Science & Environment

Prehistoric bake-off: Recipe for oldest bread revealed

Image copyright Alexis Pantos
Image caption Plant roots were ground to add to the bread

Take flour made from wild wheat and barley, mix with the pulverised roots of plants, add water, then bake.

According to scientists, this is the recipe for the world's oldest bread, dating back more than 14,000 years.

The bake would have looked like a flatbread and tasted a bit like today's multi-grain bread, they say.

Our ancestors may have used the bread as a wrap for roasted meat. Thus, as well as being the oldest bread, it may also have been the oldest sandwich.

"This is the earliest evidence we have for what we could really call a cuisine, in that it's a mixed food product," Prof Dorian Fuller of University College London told BBC News.

"They've got flatbreads, and they've got roasted gazelle and so forth, and that's something they are then using to make a meal."

Image copyright Joe Roe
Image caption Ali Shakaiteer and Dr Amaia Arranz-Otaegui sampling cereals in the area where the bread was discovered

Bread has long been part of our staple diet. But little is known about the origins of bread-making.

Until now, the oldest evidence of bread came from Turkey 9,000 years ago.

The latest find, from an archaeological site in the Black Desert in Jordan, pushes back the first evidence for bread-making by more than 5,000 years.

Scientists uncovered two buildings, each containing a large circular stone fireplace within which charred bread crumbs were found.

Image copyright Alexis Pantos
Image caption Trying to turn plant roots into flour

Analysed under the microscope, the bread samples showed tell-tale signs of grinding, sieving and kneading.

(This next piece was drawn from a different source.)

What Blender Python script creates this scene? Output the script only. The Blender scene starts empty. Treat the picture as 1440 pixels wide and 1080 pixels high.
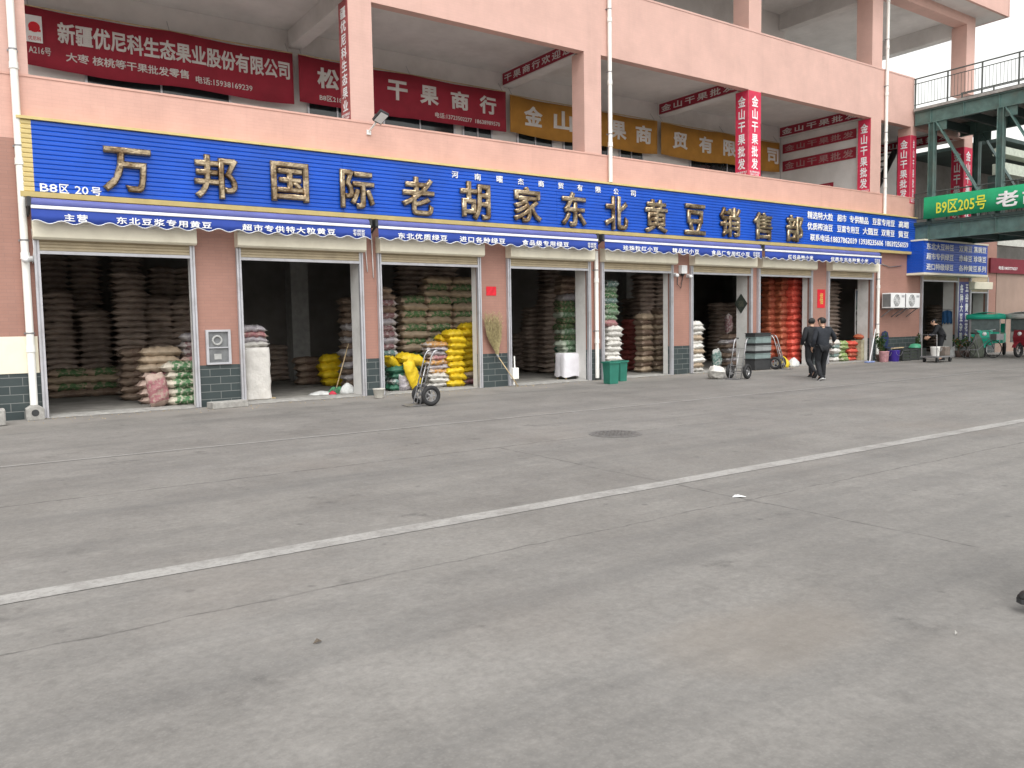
import bpy, math, random
from mathutils import Vector, Matrix
R = math.radians
SC = bpy.context.scene
COL = SC.collection
random.seed(7)

# ------------------------------------------------------------------ camera
F_PX, YAW, PITCH, ROLL, CAM_D, CAM_H = 1136.9, R(34.712), R(-4.251), R(0.94), 16.634, 1.55
_f = Vector((math.sin(YAW) * math.cos(PITCH), math.cos(YAW) * math.cos(PITCH), math.sin(PITCH)))
_r = Vector((math.cos(YAW), -math.sin(YAW), 0))
_d = _f.cross(_r)
_r2 = math.cos(ROLL) * _r + math.sin(ROLL) * _d
_d2 = -math.sin(ROLL) * _r + math.cos(ROLL) * _d
cam = bpy.data.cameras.new('camera')
cam.sensor_width = 36
cam.lens = F_PX / 1440 * 36
cam.clip_end = 2000
camo = bpy.data.objects.new('camera', cam)
COL.objects.link(camo)
M4 = Matrix((_r2, -_d2, -_f)).transposed().to_4x4()
M4.translation = (0, -CAM_D, CAM_H)
camo.matrix_world = M4
SC.camera = camo

def px(u, v, y):
    """real point (x, z) on the upright plane at depth y, read off the photograph's pixel"""
    d = _r2 * ((u - 720) / F_PX) + _d2 * ((v - 540) / F_PX) + _f
    t = (y + CAM_D) / d.y
    return d.x * t, CAM_H + d.z * t

# ------------------------------------------------------------------ sky, sun, exposure
SUN_EL, SUN_AZ = R(58), R(200)       # azimuth clockwise from +Y
w = bpy.data.worlds.new('World')
SC.world = w
w.use_nodes = True
nt = w.node_tree
bg = nt.nodes['Background']
sky = nt.nodes.new('ShaderNodeTexSky')
sky.sky_type = 'NISHITA'
sky.sun_disc = False
sky.sun_elevation = SUN_EL
sky.sun_rotation = SUN_AZ
sky.air_density = 3.0
sky.dust_density = 3.0
hs = nt.nodes.new('ShaderNodeHueSaturation')
hs.inputs['Saturation'].default_value = 0.12
nt.links.new(sky.outputs[0], hs.inputs['Color'])
nt.links.new(hs.outputs[0], bg.inputs[0])
bg.inputs[1].default_value = 0.15
sl = bpy.data.lights.new('sun', 'SUN')
sl.energy = 0.6
sl.angle = R(50)
sl.color = (1, .97, .93)
so = bpy.data.objects.new('sun', sl)
COL.objects.link(so)
_sd = Vector((math.sin(SUN_AZ) * math.cos(SUN_EL), math.cos(SUN_AZ) * math.cos(SUN_EL), math.sin(SUN_EL)))
so.rotation_euler = (-_sd).to_track_quat('-Z', 'Y').to_euler()
so.location = (0, -20, 30)
SC.view_settings.view_transform = 'Standard'
SC.view_settings.look = 'None'
SC.view_settings.gamma = 1
SC.view_settings.use_curve_mapping = False
SC.view_settings.exposure = 0.9
SC.cycles.max_bounces = 6
SC.cycles.diffuse_bounces = 4

# ------------------------------------------------------------------ materials
MATS = {}
def srgb(r, g, b, k=1.0):
    f = lambda c: (c / 255 / 12.92 if c <= 10 else ((c / 255 + .055) / 1.055) ** 2.4) * k
    return (f(r), f(g), f(b))

def _noise(nt, vec, scale, detail=4, rough=.6):
    n = nt.nodes.new('ShaderNodeTexNoise')
    n.inputs['Scale'].default_value = scale
    n.inputs['Detail'].default_value = detail
    n.inputs['Roughness'].default_value = rough
    nt.links.new(vec, n.inputs['Vector'])
    return n.outputs['Fac']

def _mr(nt, val, a, b, c, d):
    m = nt.nodes.new('ShaderNodeMapRange')
    m.inputs[1].default_value, m.inputs[2].default_value = a, b
    m.inputs[3].default_value, m.inputs[4].default_value = c, d
    nt.links.new(val, m.inputs[0])
    return m.outputs[0]

def _mix(nt, fac, a, b, mode='MIX'):
    m = nt.nodes.new('ShaderNodeMix')
    m.data_type = 'RGBA'
    m.blend_type = mode
    for sock, v in ((m.inputs[0], fac), (m.inputs[6], a), (m.inputs[7], b)):
        if hasattr(v, 'node'):
            nt.links.new(v, sock)
        elif isinstance(v, (int, float)):
            sock.default_value = v
        else:
            sock.default_value = (*v, 1)
    return m.outputs[2]

def _math(nt, op, a, b=None):
    m = nt.nodes.new('ShaderNodeMath')
    m.operation = op
    for i, v in enumerate((a, b)):
        if v is None:
            continue
        if hasattr(v, 'node'):
            nt.links.new(v, m.inputs[i])
        else:
            m.inputs[i].default_value = v
    return m.outputs[0]

def new_mat(name):
    m = bpy.data.materials.new(name)
    m.use_nodes = True
    nt = m.node_tree
    b = nt.nodes['Principled BSDF']
    tc = nt.nodes.new('ShaderNodeTexCoord')
    MATS[name] = m
    return m, nt, b, tc.outputs['Object']

def plain(name, col, rough=.7, metal=0, var=.18, scale=6, bump=.0, spec=.4, dirt=None, coat=0):
    if name in MATS:
        return MATS[name]
    m, nt, b, vec = new_mat(name)
    n = _noise(nt, vec, scale, 5)
    f = _mr(nt, n, .3, .7, 1 - var, 1 + var)
    col_out = _mix(nt, 1.0, col, f, 'MULTIPLY')
    if dirt:
        n2 = _noise(nt, vec, scale * .35, 6, .7)
        col_out = _mix(nt, _mr(nt, n2, .5, .72, 0, .6), col_out, dirt)
    nt.links.new(col_out, b.inputs['Base Color'])
    b.inputs['Roughness'].default_value = rough
    b.inputs['Metallic'].default_value = metal
    b.inputs['Specular IOR Level'].default_value = spec
    b.inputs['Coat Weight'].default_value = coat
    if bump:
        bp = nt.nodes.new('ShaderNodeBump')
        bp.inputs['Strength'].default_value = bump
        bp.inputs['Distance'].default_value = .02
        nt.links.new(_noise(nt, vec, scale * 3, 4), bp.inputs['Height'])
        nt.links.new(bp.outputs[0], b.inputs['Normal'])
    return m

def bricks(name, c1, c2, mortar, bw, bh, ms, rough=.65, bump=.25, grime=.25, grime_col=(.12, .10, .09)):
    m, nt, b, vec = new_mat(name)
    s = nt.nodes.new('ShaderNodeSeparateXYZ')
    nt.links.new(vec, s.inputs[0])
    c = nt.nodes.new('ShaderNodeCombineXYZ')
    nt.links.new(_math(nt, 'ADD', s.outputs[0], s.outputs[1]), c.inputs[0])
    nt.links.new(s.outputs[2], c.inputs[1])
    t = nt.nodes.new('ShaderNodeTexBrick')
    nt.links.new(c.outputs[0], t.inputs['Vector'])
    t.inputs['Color1'].default_value = (*c1, 1)
    t.inputs['Color2'].default_value = (*c2, 1)
    t.inputs['Mortar'].default_value = (*mortar, 1)
    t.inputs['Scale'].default_value = 1
    t.inputs['Mortar Size'].default_value = ms
    t.inputs['Mortar Smooth'].default_value = .3
    t.inputs['Brick Width'].default_value = bw
    t.inputs['Row Height'].default_value = bh
    n = _noise(nt, vec, 1.1, 6, .65)
    col = _mix(nt, 1, t.outputs['Color'], _mr(nt, n, .3, .7, .9, 1.08), 'MULTIPLY')
    # rain streaks running down: noise stretched along z
    mp = nt.nodes.new('ShaderNodeMapping')
    mp.inputs['Scale'].default_value = (2.2, 2.2, .18)
    nt.links.new(vec, mp.inputs['Vector'])
    st = _noise(nt, mp.outputs[0], 1.6, 6, .7)
    col = _mix(nt, _mr(nt, st, .52, .78, 0, grime), col, grime_col)
    nt.links.new(col, b.inputs['Base Color'])
    b.inputs['Roughness'].default_value = rough
    bp = nt.nodes.new('ShaderNodeBump')
    bp.inputs['Strength'].default_value = bump
    bp.inputs['Distance'].default_value = .004
    bp.invert = True
    nt.links.new(t.outputs['Fac'], bp.inputs['Height'])
    nt.links.new(bp.outputs[0], b.inputs['Normal'])
    return m

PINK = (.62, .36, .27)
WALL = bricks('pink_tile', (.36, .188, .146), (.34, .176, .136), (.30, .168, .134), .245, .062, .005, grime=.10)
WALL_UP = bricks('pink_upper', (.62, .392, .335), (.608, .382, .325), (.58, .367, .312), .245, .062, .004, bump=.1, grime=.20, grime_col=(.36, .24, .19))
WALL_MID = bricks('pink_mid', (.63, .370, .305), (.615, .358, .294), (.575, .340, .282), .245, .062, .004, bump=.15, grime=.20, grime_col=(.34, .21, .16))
SLATE = bricks('slate_tile', (.030, .044, .046), (.042, .057, .058), (.17, .18, .175), .40, .15, .007, rough=.45, bump=.5, grime=.15)
WHITEWASH = plain('whitewash', (.70, .69, .67), .85, var=.08, scale=2.5, dirt=(.42, .40, .37))
CEIL = plain('ceiling_paint', (.66, .635, .615), .9, var=.12, scale=.8, dirt=(.42, .39, .365))
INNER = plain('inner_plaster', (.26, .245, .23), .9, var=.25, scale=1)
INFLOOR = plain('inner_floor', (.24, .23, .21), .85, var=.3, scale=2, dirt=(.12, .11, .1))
CREAM = plain('cream_metal', (.80, .745, .60), .5, var=.05, scale=3, dirt=(.62, .56, .43))
SLAT = plain('slat_metal', (.42, .35, .24), .5, var=.12, scale=4)
RAIL = plain('rail_metal', (.50, .50, .53), .38, .35, var=.06, scale=5, dirt=(.30, .28, .27))
PVC = plain('pvc_white', (.84, .83, .79), .45, var=.05, scale=3, dirt=(.70, .67, .60))
BLUE = plain('sign_blue', (.012, .085, .50), .32, var=.12, scale=1.2, spec=.35, bump=.06, dirt=(.02, .075, .36))
YELLOWTRIM = plain('trim_yellow', (.58, .46, .20), .4, var=.10, scale=4)
AWN = plain('awning_blue', (.026, .062, .33), .75, var=.15, scale=2)
AWNROLL = plain('awning_roll', (.10, .115, .33), .6, var=.12, scale=2)
WHITE = plain('white_paint', (.78, .78, .78), .5, var=.04)
LETTER = plain('letter_white', (.80, .80, .80), .55, var=.05, scale=4)
GREY = plain('grey_metal', (.28, .28, .29), .4, .6, var=.12)
STEEL = plain('steel', (.42, .42, .43), .3, .85, var=.15, scale=12)
BLACK = plain('black_rubber', (.022, .022, .023), .75, var=.2, scale=15)
DARK = plain('dark_plastic', (.035, .036, .038), .55, var=.2)
MAROON = plain('banner_maroon', (.29, .018, .036), .75, var=.15, scale=2)
REDB = plain('banner_red', (.60, .035, .085), .7, var=.20, scale=3)
ORANGEB = plain('banner_orange', (.40, .19, .03), .75, var=.15, scale=2)
BLETTER = plain('banner_letter', (.62, .60, .58), .7, var=.1, scale=3)
GOLDL = plain('banner_gold', (.62, .42, .10), .7, var=.1)
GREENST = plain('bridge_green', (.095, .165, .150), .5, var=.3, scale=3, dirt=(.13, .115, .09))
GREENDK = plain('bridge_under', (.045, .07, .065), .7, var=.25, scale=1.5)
GREENB = plain('banner_green', (.012, .30, .13), .65, var=.1, scale=2)
YTXT = plain('letter_yellow', (.72, .72, .06), .6, var=.05)
GLASS = plain('dark_glass', (.02, .025, .028), .12, var=.2, spec=.6)
WOOD = plain('pale_wood', (.50, .38, .22), .7, var=.2, scale=10)
STRAW = plain('straw', (.38, .32, .17), .85, var=.35, scale=20)
CONCB = plain('concrete_block', (.34, .33, .31), .9, var=.25, scale=8, bump=.5, dirt=(.18, .17, .16))
SKIN = plain('skin', (.48, .29, .20), .55, var=.05)
HAIR = plain('hair', (.012, .011, .011), .6, var=.3, scale=40)
CLOTHBK = plain('cloth_black', (.014, .015, .018), .85, var=.25, scale=12, bump=.2)
CLOTHNV = plain('cloth_navy', (.020, .023, .030), .85, var=.25, scale=12, bump=.2)
PAPERRED = plain('paper_red', (.62, .015, .03), .65, var=.08)
LEAF = plain('leaf', (.035, .085, .025), .55, var=.4, scale=14)

def gold_mat():
    m, nt, b, vec = new_mat('bronze_mirror')
    n = _noise(nt, vec, 3.2, 3)
    cr = nt.nodes.new('ShaderNodeValToRGB')
    cr.color_ramp.elements[0].color = (.15, .095, .05, 1)
    cr.color_ramp.elements[0].position = .35
    cr.color_ramp.elements[1].color = (.47, .38, .26, 1)
    cr.color_ramp.elements[1].position = .68
    nt.links.new(n, cr.inputs[0])
    nt.links.new(cr.outputs[0], b.inputs['Base Color'])
    b.inputs['Metallic'].default_value = .8
    b.inputs['Roughness'].default_value = .30
    bp = nt.nodes.new('ShaderNodeBump')
    bp.inputs['Strength'].default_value = .55
    bp.inputs['Distance'].default_value = .06
    nt.links.new(_noise(nt, vec, 7, 2), bp.inputs['Height'])
    nt.links.new(bp.outputs[0], b.inputs['Normal'])
    return m
GOLD = gold_mat()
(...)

Dr Amaia Arranz-Otaegui of the University of Copenhagen, who discovered the remains of the bread, said it was the last thing they expected to find at the site.

"Bread is a powerful link between our past and present food cultures," she said. "It connects us with our prehistoric ancestors."

The bread would have been made in several stages, including "grinding cereals and club-rush tubers to obtain fine flour, mixing of flour with water to produce dough, and baking the dough in the hot ashes of a fireplace or in a hot flat-stone", she explained.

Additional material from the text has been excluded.